§ **Supplied material**:
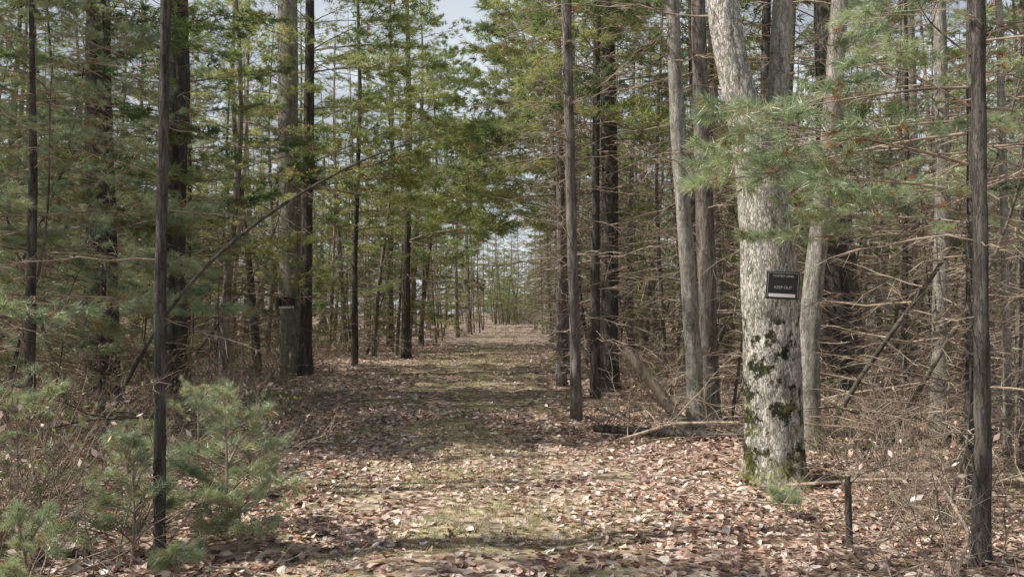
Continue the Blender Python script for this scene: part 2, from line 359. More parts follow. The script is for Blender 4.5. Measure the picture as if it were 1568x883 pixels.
...
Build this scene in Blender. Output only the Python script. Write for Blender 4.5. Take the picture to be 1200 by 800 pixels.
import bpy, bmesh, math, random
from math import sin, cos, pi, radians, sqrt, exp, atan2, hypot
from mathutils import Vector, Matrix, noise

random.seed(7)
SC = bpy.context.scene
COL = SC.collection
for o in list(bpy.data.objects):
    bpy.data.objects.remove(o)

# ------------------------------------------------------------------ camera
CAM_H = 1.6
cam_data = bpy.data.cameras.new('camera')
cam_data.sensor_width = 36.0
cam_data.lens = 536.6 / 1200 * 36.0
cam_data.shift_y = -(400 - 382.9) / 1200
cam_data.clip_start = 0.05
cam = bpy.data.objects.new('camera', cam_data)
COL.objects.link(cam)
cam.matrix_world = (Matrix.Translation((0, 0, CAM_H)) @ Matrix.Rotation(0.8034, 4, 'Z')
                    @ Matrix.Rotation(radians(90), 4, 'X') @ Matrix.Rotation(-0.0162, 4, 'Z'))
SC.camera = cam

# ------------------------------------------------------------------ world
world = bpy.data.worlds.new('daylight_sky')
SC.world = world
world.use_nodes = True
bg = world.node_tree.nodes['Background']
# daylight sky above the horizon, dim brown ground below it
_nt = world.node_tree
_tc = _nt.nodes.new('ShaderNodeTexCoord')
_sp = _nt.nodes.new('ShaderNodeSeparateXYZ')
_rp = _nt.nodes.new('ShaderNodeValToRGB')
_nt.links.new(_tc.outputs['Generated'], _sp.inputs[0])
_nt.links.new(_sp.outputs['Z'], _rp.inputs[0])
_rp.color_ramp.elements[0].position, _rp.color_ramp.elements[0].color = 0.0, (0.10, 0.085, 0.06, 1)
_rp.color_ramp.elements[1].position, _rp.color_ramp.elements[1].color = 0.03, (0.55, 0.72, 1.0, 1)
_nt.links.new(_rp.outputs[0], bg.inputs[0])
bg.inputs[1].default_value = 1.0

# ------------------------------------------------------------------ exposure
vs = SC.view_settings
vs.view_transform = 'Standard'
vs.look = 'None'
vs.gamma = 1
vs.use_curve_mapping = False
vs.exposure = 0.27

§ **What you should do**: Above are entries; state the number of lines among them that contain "scene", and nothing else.

§ **Answer to this problem**: 3